I understand completely about keeping greasy comic-book-guy fingers from damaging merchandise you're trying to sell, but if that's the concern they should have a demo copy set foremost for people to flip through.
 

I don't buy a book sight unseen.

But I also won't buy a damaged book, and Roleplayers are some of the most book-damaging people I've ever seen.

A lot of people hold pages by the middle of book, and put a little crease or dent in the page where they push in their thumbs. I'd say 90% of roleplayers do this - I've never met one who wasn't a comic book collector who didn't do this.

About 70-80% of the general population does it as well, so if you think you don't it's probably because I didn't describe it well.


Anyway, I won't buy a book that has the mark that this leaves in it.

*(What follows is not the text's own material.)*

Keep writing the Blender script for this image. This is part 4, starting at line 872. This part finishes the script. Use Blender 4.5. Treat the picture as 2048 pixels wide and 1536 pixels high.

That eliminates almost any unshrinkwrapped book on a shelf.

The second crime I see a lot is people who press pages flat to read - even in hardcovers this utterly shreds the binding glue. So If I can spot that on a book in the store, I put it back. With my keen eyes (I've got what amounts to low-light vision, and 20/10 eyesight) I can pick it out more often than I'd like...

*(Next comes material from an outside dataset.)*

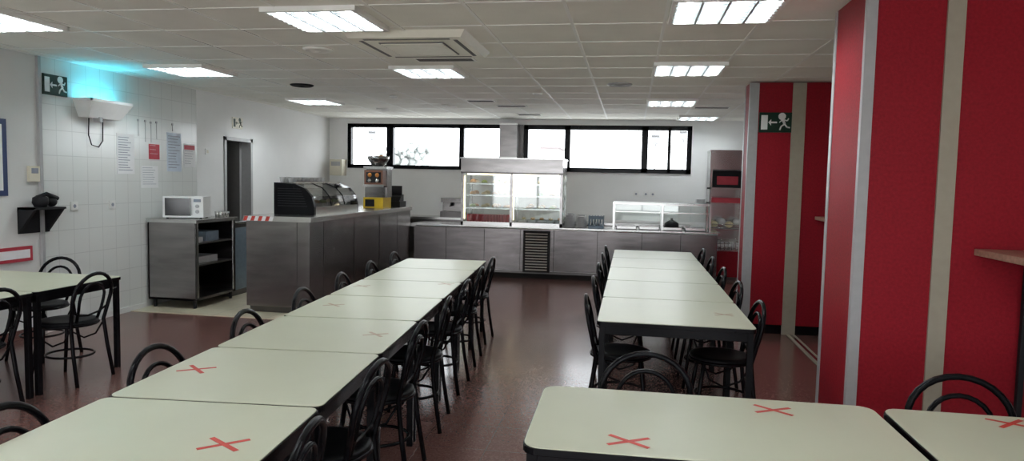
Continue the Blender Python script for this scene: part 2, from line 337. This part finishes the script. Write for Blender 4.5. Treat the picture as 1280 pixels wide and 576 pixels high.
# ---------------------------------------------------------------- dining chair
def chair():
    b=B()
    b.lathe([(.001,.435),(.17,.435),(.195,.442),(.203,.455),(.198,.468),(.17,.472),(.12,.466),(.001,.463)],(0,0,0),'seat',28)
    b.tube([(.2*math.cos(2*pi*k/28),.2*math.sin(2*pi*k/28),.44) for k in range(28)],.011,'black',8,True)
    def yy(z):
        if z<.45: return -.155-.07*(.45-z)/.45
        return -.165-.085*(z-.45)/.39
    pts=[(-.19,yy(0),.0),(-.178,yy(.25),.25),(-.168,yy(.45),.45),(-.185,yy(.56),.56),(-.198,yy(.64),.64)]
    for i in range(1,14):
        a=pi*i/14; z=.655+.175*math.sin(a); pts.append((-.2*math.cos(a),yy(z),z))
    pts+=[(-p[0],p[1],p[2]) for p in pts[:5]][::-1]
    b.tube(pts,.014,'black',10)
    pts=[(-.105,yy(.46)+.01,.46),(-.118,yy(.55),.55),(-.125,yy(.62),.62)]
    for i in range(1,12):
        a=pi*i/12; z=.635+.12*math.sin(a); pts.append((-.127*math.cos(a),yy(z),z))
    pts+=[(-p[0],p[1],p[2]) for p in pts[:3]][::-1]
    b.tube(pts,.011,'black',8)
    b.tube([(-.185,yy(.56),.56),(-.1,yy(.52)+.004,.52),(0,yy(.50)+.006,.505),(.1,yy(.52)+.004,.52),(.185,yy(.56),.56)],.008,'black',8)
    for s in (-1,1):
        b.tube([(s*.135,.125,.44),(s*.15,.15,.25),(s*.172,.185,0)],[.014,.014,.012],'black',8)
        b.tube([(s*.168,-.155,.42),(s*.16,-.10,.33),(s*.158,.0,.29),(s*.15,.09,.33),(s*.137,.125,.42)],.007,'black',6)
    b.tube([(.155*math.cos(2*pi*k/24),-.01+.165*math.sin(2*pi*k/24),.2) for k in range(24)],.009,'black',8,True)
    return b.make("dining_chair")
CH=None
def put_chair(x,y,rz):
    global CH
    rz+=random.uniform(-.07,.07)
    if CH is None:
        CH=chair(); CH.location=(x,y,0); CH.rotation_euler[2]=rz; return
    inst(CH,"dining_chair",(x,y,0),rz)
# ---------------------------------------------------------------- tables
def rrect(w,d,r,n=5):
    pts=[]
    for cx,cy,a0 in ((w/2-r,d/2-r,0),(-w/2+r,d/2-r,pi/2),(-w/2+r,-d/2+r,pi),(w/2-r,-d/2+r,1.5*pi)):
        for i in range(n+1):
            a=a0+pi/2*i/n; pts.append((cx+r*math.cos(a),cy+r*math.sin(a)))
    return pts
def table(w,d,r=.035,name="dining_table"):
    b=B()
    b.prism(rrect(w,d,r),'z',.722,.745,'black'); b.prism(rrect(w-.008,d-.008,r),'z',.745,.75,'top')
    b.box(-w/2+.02,w/2-.02,-d/2+.02,-d/2+.045,.665,.722,'black'); b.box(-w/2+.02,w/2-.02,d/2-.045,d/2-.02,.665,.722,'black')
    b.box(-w/2+.02,-w/2+.045,-d/2+.02,d/2-.02,.665,.722,'black'); b.box(w/2-.045,w/2-.02,-d/2+.02,d/2-.02,.665,.722,'black')
    for sx in (-1,1):
        for sy in (-1,1):
            x=sx*(w/2-.035); y=sy*(d/2-.035); b.box(x-.018,x+.018,y-.018,y+.018,0,.722,'black')
    return b.make(name,.002)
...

So I want to buy the book that's wrapped. But I also want a copy to flip through. This means I want my retailer to open one copy and leave it there to read, and not sell it until all other copies are gone.

But I also realize my retailer is rarely dripping in excess cash. So the above desire is not often something they can meet with all but the most high volume product...


-shrug-

It's a problem with no easy solution.
 

Razuur said:
What is the harm of letting few shmoes page through the product before buying?

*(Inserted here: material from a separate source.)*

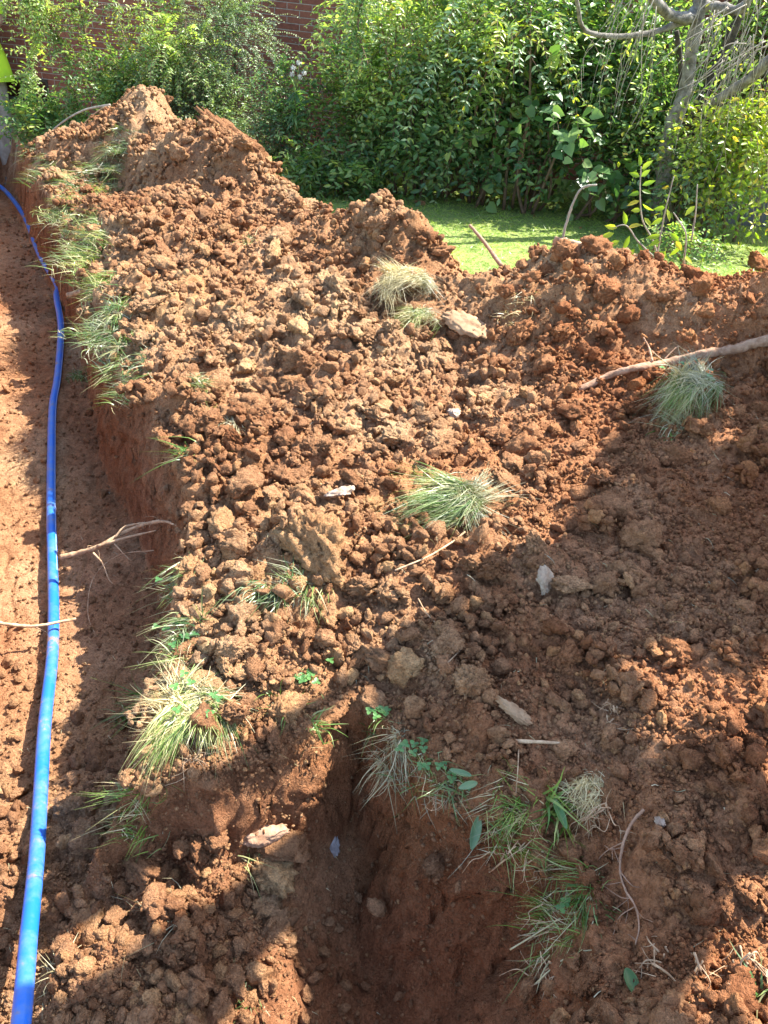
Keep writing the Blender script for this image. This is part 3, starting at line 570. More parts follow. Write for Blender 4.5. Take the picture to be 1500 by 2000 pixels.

I would rather be assured that my new book is actually in good condition than take the risk that some bozo has flipped through it with pizza-stained fingers and left thumbprints all over it. I would rather be assured that the binding of my book has not been abused or tampered with by some doofus who has manhandled it. The minor inconvenience of dealing with shrinkwrapped products is more than outweighed by the better condition the books retain.
 

It might be a bad idea, but I think it would be prudent to shrink wrap the copies that are for sale and leave a copy on the shelf that is open and available for browsing. I have seen book stores that don't shrink wrap their material ending up with a shelf full of dented, torn, broken backed books. I can see where shrink wrapping is a good idea.

As long as there is a copy for browsing or an willingness to open the shrink wrap without getting the evil-bugger-eye, then I have no qualms shopping at a shrink-wrapping store.

Erge
 

My FLGS doesn't shrink wrap anything, and for boxed items, they always have a demo opened so you can really check out the item before you buy.

I admit that I'd hate it if i couldn't peruse my potential buys.

TS
 

Re: Re: Shrinkwrapping and your FLGS

Storm Raven said:
I would rather be assured that my new book is actually in good condition than take the risk that some bozo has flipped through it with pizza-stained fingers and left thumbprints all over it. I would rather be assured that the binding of my book has not been abused or tampered with by some doofus who has manhandled it.

Where is the risk? If the book isn't shrinkwrapped you can see for yourself whether or not it's been damaged or stained. I don't think that shrinkwrapping even protects the books so well. Most of the time when I see shrinkwrapped modules they're all bent from the shrinkwrap being too tight.

I agree with Razuur (the thread starter) 100%. Shrinkwrapping is just a big hassle and I sooner take my business elsewhere.
 

Hear hear!

I agree completely -- shrink wrapping drives me crazy. One of the things that prevents me from buying PDFs online, even for a really good price, is the fact that I can't see what the material is before I buy it, I can't skim it to see if I like it (sometimes this is true even if the publisher provides a preview). Even if the cost was only two bucks, I still hate to feel like I wasted money on something that was poo. }:) Ditto with shrinkwrapped products; if I can't see what the material inside is like, no matter how much the cover looks good and the copy sounds good, the rules base inside might suck rocks.

Keep one book avail. for looking at, shrink wrap the others sounds like the best solution indeed.